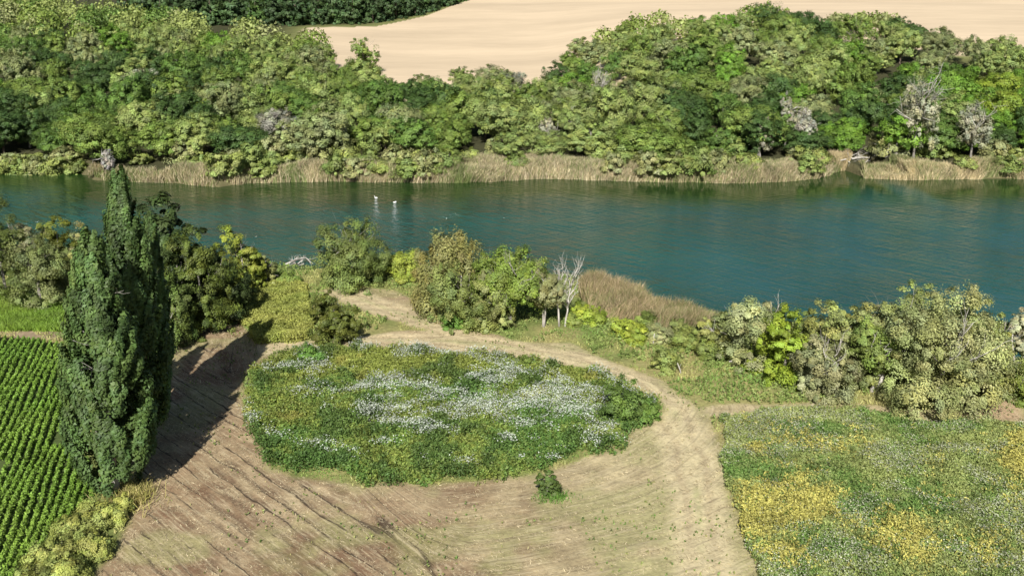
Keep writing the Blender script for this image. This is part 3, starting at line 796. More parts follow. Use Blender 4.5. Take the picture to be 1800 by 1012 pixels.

════════════════════

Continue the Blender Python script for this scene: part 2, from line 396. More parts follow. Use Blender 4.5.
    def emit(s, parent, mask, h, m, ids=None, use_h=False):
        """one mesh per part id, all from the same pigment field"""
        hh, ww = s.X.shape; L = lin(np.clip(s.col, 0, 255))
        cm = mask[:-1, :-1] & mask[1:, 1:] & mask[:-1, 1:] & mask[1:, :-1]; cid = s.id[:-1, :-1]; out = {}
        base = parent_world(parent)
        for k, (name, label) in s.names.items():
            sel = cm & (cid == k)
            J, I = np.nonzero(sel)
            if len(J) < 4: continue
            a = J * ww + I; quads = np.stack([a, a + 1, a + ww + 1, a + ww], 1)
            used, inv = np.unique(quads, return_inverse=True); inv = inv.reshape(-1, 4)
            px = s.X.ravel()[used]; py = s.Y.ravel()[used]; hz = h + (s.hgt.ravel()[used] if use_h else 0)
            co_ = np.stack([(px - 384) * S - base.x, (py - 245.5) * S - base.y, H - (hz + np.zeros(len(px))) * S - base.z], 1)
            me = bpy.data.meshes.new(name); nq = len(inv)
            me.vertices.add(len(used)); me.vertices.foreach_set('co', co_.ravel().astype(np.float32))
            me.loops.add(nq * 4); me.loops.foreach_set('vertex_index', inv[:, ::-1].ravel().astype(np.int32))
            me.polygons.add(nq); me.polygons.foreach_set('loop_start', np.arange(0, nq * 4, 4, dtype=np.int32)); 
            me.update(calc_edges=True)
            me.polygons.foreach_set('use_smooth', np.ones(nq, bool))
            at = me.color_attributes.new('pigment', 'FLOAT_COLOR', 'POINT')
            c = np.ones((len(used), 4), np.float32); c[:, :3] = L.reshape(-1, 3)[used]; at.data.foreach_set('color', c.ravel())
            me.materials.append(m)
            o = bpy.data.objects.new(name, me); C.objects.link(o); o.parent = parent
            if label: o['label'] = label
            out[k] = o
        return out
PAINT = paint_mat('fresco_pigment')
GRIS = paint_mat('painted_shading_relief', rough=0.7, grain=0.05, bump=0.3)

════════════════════

EXERCISE REQUIREMENTS: Every line that holds the string "part" should be returned.

IN RESPONSE:
Keep writing the Blender script for this image. This is part 3, starting at line 796. More parts follow. Use Blender 4.5. Take the picture to be 1800 by 1012 pixels.
Continue the Blender Python script for this scene: part 2, from line 396. More parts follow. Use Blender 4.5.
        """one mesh per part id, all from the same pigment field"""